Douglas, chairman of the committee on territories, made a report January 4, and submitted a bill for organizing the Territory of Nebraska. The report, after discussing the opposite views of the validity of the prohibition, declined to interfere with it; and the bill as first printed in a city journal on the 7th corresponded with the report; but when it appeared again in print, three days later, it was found to contain a section conflicting with the report, which in subtle phrases affirming the sovereignty of the people of the Territory, and pledging its admission ‘with or without slavery’ at their option, was intended to annul the prohibition without expressly repealing it.8 Every day and at every step the conspirators grew in audacity. Dixon of Kentucky, a Whig, gave notice on the 16th of an [349] amendment which without disguise repudiated the prohibition and legalized slavery in the Territory. Sumner met this proposition the next day by giving notice of another amendment which in positive terms excluded any abrogation of the prohibition. Douglas, finding it necessary to go further in order to satisfy the South, and emboldened by the apparent indifference of the North, a week later reported a new bill, which created the two territories of Kansas and Nebraska, and declared the prohibition ‘inoperative,’ for the reason that it had been ‘superseded by the principles of the legislation of 1850.’9

The antislavery newspapers gave the alarm even before the bill was printed by the Senate.10 The other Northern journals, however, were slow to recognize its import, and they delayed for several weeks—some for a month or more—to take definite ground against it.11 Those who had insisted on submission to the Compromise of 1850 as essential to the national peace, who had denounced Free Soilers as fanatics and traitors, and made light of all apprehensions of the progress of the slave-power, did not find it easy to change front at once. Some [350] sincerely thought that the bill was a mere personal scheme of Douglas to win the favor of the South, with no possibility of success.12 It is fair to say also that few at the time, even among well-informed persons, realized the geographical relations and vast capabilities of the Territory in question. The conspirators, when they saw that the Northern protest came chiefly from those who had persevered in opposing the Compromise of 1850, advanced with more confident steps; and Dixon's amendment and Douglas's second bill were the result of the apathy of the free States.

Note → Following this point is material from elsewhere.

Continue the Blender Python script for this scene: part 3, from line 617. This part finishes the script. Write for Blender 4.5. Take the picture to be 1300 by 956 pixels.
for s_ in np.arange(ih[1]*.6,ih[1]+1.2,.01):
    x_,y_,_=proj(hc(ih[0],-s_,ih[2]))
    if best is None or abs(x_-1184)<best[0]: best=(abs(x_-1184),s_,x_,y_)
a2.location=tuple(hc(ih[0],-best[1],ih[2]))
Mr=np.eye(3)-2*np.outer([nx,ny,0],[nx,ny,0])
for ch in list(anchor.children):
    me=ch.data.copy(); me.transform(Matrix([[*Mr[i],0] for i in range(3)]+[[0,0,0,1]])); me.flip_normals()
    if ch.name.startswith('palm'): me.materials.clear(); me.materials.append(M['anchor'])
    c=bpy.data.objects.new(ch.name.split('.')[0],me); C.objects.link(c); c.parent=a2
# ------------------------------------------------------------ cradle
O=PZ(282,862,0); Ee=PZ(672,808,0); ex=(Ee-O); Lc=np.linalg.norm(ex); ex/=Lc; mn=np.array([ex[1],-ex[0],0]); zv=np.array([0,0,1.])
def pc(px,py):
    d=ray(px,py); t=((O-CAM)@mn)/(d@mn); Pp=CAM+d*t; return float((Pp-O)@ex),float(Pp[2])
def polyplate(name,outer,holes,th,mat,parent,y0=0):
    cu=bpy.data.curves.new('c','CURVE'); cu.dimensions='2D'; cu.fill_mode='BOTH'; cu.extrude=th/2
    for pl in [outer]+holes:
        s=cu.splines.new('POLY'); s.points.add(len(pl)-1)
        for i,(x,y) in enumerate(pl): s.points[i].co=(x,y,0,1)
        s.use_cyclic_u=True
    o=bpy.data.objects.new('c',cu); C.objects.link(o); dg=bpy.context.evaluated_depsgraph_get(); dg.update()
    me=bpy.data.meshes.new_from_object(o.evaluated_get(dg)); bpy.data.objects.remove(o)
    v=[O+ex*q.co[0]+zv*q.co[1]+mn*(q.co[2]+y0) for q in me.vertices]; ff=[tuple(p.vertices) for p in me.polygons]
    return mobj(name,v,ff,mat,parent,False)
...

Douglas, January 24, the day after the introduction of his second bill, pressed its consideration; but opposition being made, it was postponed to the 30th, and made the special order from day to day till disposed of. The Northern Whig and Democratic members, who were from their own convictions or the convictions of their constituents opposed to the extension of slavery, were from one cause or another averse to any bold and prompt demonstration; and the few Free Soilers were obliged without other support to take the lead in the interval of six days.13

Chase and Sumner and four representatives, the Free Soil or Independent Democratic members, issued an Appeal to the country. It was drawn by Chase, and was well adapted in substance and style to its purpose. It explained clearly the purport and effect of the measure, its reversal of the settled policy of the nation, and its design to establish slavery in an immense territory guaranteed to liberty by solemn compact. It arraigned the bill ‘as a gross violation of a sacred pledge; as a criminal betrayal of precious rights; as part and parcel of an atrocious plot to exclude from a vast unoccupied region immigrants from the Old World and free laborers from our own States, and convert it into a dreary region of despotism inhabited by masters and slaves.’ It implored the interposition of Christians and Christian ministers, and closed thus—

For ourselves we shall resist it by speech and vote, and with all the abilities which God has given us. Even if overcome in the impending struggle, we shall not submit. We shall go home to our constituents, erect anew the standard of freedom, and call on the people to come to the rescue of the country from the domination of slavery. We will not despair, for the cause of human freedom is the cause of God.